- **WORK TO COMPLETE**
Reply with one number: how many lines contain the word "this".

____________

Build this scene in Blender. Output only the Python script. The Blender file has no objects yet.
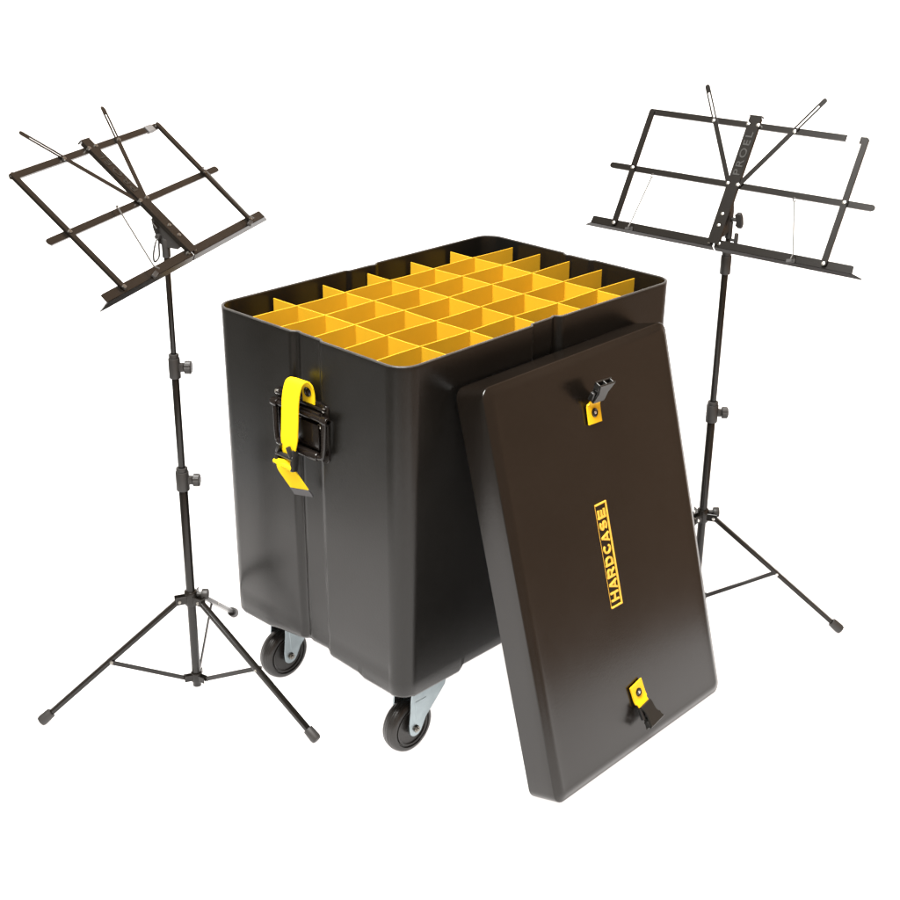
EXPO = 0
import bpy, bmesh, math, random
from mathutils import Vector, Matrix
random.seed(4)
PI = math.pi
C = bpy.context.scene.collection
FLOOR = 0.12            # the case's underside is this high above the floor
V = Vector

# ------------------------------------------------------------------ materials
def mat(name, col, rough=0.5, metal=0.0, spec=0.5, bump=0.0, bscale=200.0, var=0.0, vscale=6.0, rvar=0.0, coat=0.0, trans=0.0):
    m = bpy.data.materials.new(name); m.use_nodes = True
    nt = m.node_tree; b = nt.nodes['Principled BSDF']
    b.inputs['Base Color'].default_value = (*col, 1)
    b.inputs['Roughness'].default_value = rough
    b.inputs['Metallic'].default_value = metal
    b.inputs['Specular IOR Level'].default_value = spec
    if coat:
        b.inputs['Coat Weight'].default_value = coat; b.inputs['Coat Roughness'].default_value = 0.2
    tc = nt.nodes.new('ShaderNodeTexCoord')
    if var or rvar:
        n = nt.nodes.new('ShaderNodeTexNoise'); n.inputs['Scale'].default_value = vscale; n.inputs['Detail'].default_value = 6
        n.inputs['Roughness'].default_value = 0.65
        nt.links.new(tc.outputs['Object'], n.inputs['Vector'])
        if var:
            r = nt.nodes.new('ShaderNodeMapRange'); r.inputs[1].default_value = .3; r.inputs[2].default_value = .7
            r.inputs[3].default_value = 1 - var; r.inputs[4].default_value = 1 + var
            nt.links.new(n.outputs['Fac'], r.inputs[0])
            mx = nt.nodes.new('ShaderNodeMix'); mx.data_type = 'RGBA'; mx.blend_type = 'MULTIPLY'; mx.inputs[0].default_value = 1
            mx.inputs[6].default_value = (*col, 1); nt.links.new(r.outputs[0], mx.inputs[7])
            nt.links.new(mx.outputs[2], b.inputs['Base Color'])
        if rvar:
            r2 = nt.nodes.new('ShaderNodeMapRange'); r2.inputs[1].default_value = .3; r2.inputs[2].default_value = .7
            r2.inputs[3].default_value = rough - rvar; r2.inputs[4].default_value = rough + rvar
            nt.links.new(n.outputs['Fac'], r2.inputs[0]); nt.links.new(r2.outputs[0], b.inputs['Roughness'])
    if bump:
        n2 = nt.nodes.new('ShaderNodeTexNoise'); n2.inputs['Scale'].default_value = bscale; n2.inputs['Detail'].default_value = 4
        nt.links.new(tc.outputs['Object'], n2.inputs['Vector'])
        bp = nt.nodes.new('ShaderNodeBump'); bp.inputs['Strength'].default_value = bump; bp.inputs['Distance'].default_value = 0.001
        nt.links.new(n2.outputs['Fac'], bp.inputs['Height']); nt.links.new(bp.outputs[0], b.inputs['Normal'])
    return m

M_SHELL = mat('moulded_black_plastic', (.0042, .0038, .0032), .30, spec=.39, bump=.09, bscale=340, var=.25, vscale=5, rvar=.03)
M_RIM = mat('trimmed_edge_highlight', (.035, .034, .032), .38, spec=.5, var=.3, vscale=30)  # scuffed cut edge, coloured paler to stand in for the rim's highlight
M_LID = mat('moulded_lid_plastic', (.0052, .0039, .0029), .24, spec=.44, bump=.05, bscale=300, var=.22, vscale=7, rvar=.02)
M_YEL = mat('yellow_corrugated_sheet', (.55, .31, .012), .55, spec=.3, var=.06, vscale=14)
M_WEB = mat('yellow_webbing', (.80, .56, .004), .7, spec=.2, bump=.5, bscale=900)
M_TAB = mat('yellow_tab', (.80, .47, .004), .6, spec=.3, bump=.3, bscale=900)
M_TIP = mat('grey_strap_tip', (.05, .05, .055), .5)
M_BLK = mat('buckle_plastic', (.012, .012, .012), .35, spec=.5)
M_CLIP = mat('clip_plastic', (.012, .012, .011), .36, spec=.4)
M_GLOSS = mat('black_japanned_steel', (.008, .006, .005), .18, spec=.4)
M_PAINT = mat('satin_black_paint', (.0070, .0058, .0046), .26, spec=.36, var=.15, vscale=20)
M_PLAST = mat('stand_plastic', (.02, .019, .018), .5)
M_RIV = mat('zinc_rivet', (.75, .74, .70), .3, metal=1)
M_DRIV = mat('dark_rivet', (.25, .24, .22), .35, metal=1)
M_WIRE = mat('page_clip_wire', (.045, .042, .038), .4)
M_ZINC = mat('bright_zinc_plate', (.30, .35, .37), .34, metal=.9, var=.1, vscale=40)
M_TYRE = mat('black_rubber_tyre', (.018, .017, .016), .36, spec=.4, bump=.15, bscale=400)
M_HUB = mat('black_wheel_hub', (.012, .012, .012), .3)
M_LOGO = mat('logo_gold_yellow', (.78, .44, .05), .5)
M_STICK = mat('white_sticker', (.9, .85, .85), .5)
M_STICK2 = mat('grey_sticker', (.12, .12, .12), .5)
M_EMB = mat('embossed_lettering', (.012, .011, .009), .40)
def translucent_sheet(name, refl, trans):
    """shadow-filling floor sheet: scatters light from above back, passes light from the added lamps underneath"""
    m = bpy.data.materials.new(name); m.use_nodes = True; nt = m.node_tree; nt.nodes.clear()
    o = nt.nodes.new('ShaderNodeOutputMaterial'); a = nt.nodes.new('ShaderNodeAddShader')
    d = nt.nodes.new('ShaderNodeBsdfDiffuse'); t = nt.nodes.new('ShaderNodeBsdfTranslucent')
    d.inputs[0].default_value = (refl, refl, refl, 1); t.inputs[0].default_value = (trans, trans, trans, 1)
    nt.links.new(d.outputs[0], a.inputs[0]); nt.links.new(t.outputs[0], a.inputs[1]); nt.links.new(a.outputs[0], o.inputs[0])
    return m
M_FLOOR = translucent_sheet('shadow_fill_sheet', .42, .50)  # made translucent so added lamps beneath can fill the floor shadows

# ------------------------------------------------------------------ helpers
def obj(name, bm, m, parent=None, smooth=True, angle=35):
    bmesh.ops.recalc_face_normals(bm, faces=bm.faces)
    me = bpy.data.meshes.new(name)
    if parent is not None:
        inv = world_of(parent).inverted(); bm.transform(inv)
    bm.to_mesh(me); bm.free()
    if smooth:
        me.shade_smooth(); me.set_sharp_from_angle(angle=math.radians(angle))
    me.materials.append(m)
    o = bpy.data.objects.new(name, me); C.objects.link(o)
    if parent is not None: o.parent = parent
    return o
def world_of(o):
    # parents of parts are either thing empties (unrotated) or parts at the identity under them
    M = Matrix.LocRotScale(o.location, o.rotation_euler, o.scale)
    return world_of(o.parent) @ M if o.parent is not None else M
def thing(name, loc, label, cat, group=None):
    o = bpy.data.objects.new(name, None); C.objects.link(o); o.location = loc
    o.empty_display_size = .05
    o['label'] = label; o['category'] = cat
    if group: o['group'] = group
    return o

def loft(bm, loops, close=True, cap0=False, cap1=False):
    rows = [[bm.verts.new(p) for p in lp] for lp in loops]
    n = len(rows[0])
    for a, b in zip(rows, rows[1:]):
        for i in range(n if close else n - 1):
            j = (i + 1) % n
            bm.faces.new((a[i], a[j], b[j], b[i]))
    if cap0: bm.faces.new(rows[0])
    if cap1: bm.faces.new(rows[-1])
    return rows

def frame(d):
    d = d.normalized(); a = V((0, 0, 1)) if abs(d.z) < .9 else V((1, 0, 0))
    u = d.cross(a).normalized(); return u, d.cross(u).normalized()

def tube(bm, pts, r, seg=12, closed=False):
    pts = [V(p) for p in pts]; rs = r if isinstance(r, (list, tuple)) else [r] * len(pts)
    loops = []; u = None
    for i, p in enumerate(pts):
        if closed: d = (pts[(i + 1) % len(pts)] - pts[i - 1])
        else: d = (pts[min(i + 1, len(pts) - 1)] - pts[max(i - 1, 0)])
        d.normalize()
        if u is None: u, v = frame(d)
        else:
            u = (u - d * u.dot(d)).normalized(); v = d.cross(u)
        loops.append([p + (u * math.cos(2 * PI * k / seg) + v * math.sin(2 * PI * k / seg)) * rs[i] for k in range(seg)])
    if closed:
        loops.append(loops[0])
        loft(bm, loops); bmesh.ops.remove_doubles(bm, verts=bm.verts, dist=1e-6)
    else: loft(bm, loops, cap0=True, cap1=True)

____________

- **WRITTEN RESPONSE**
2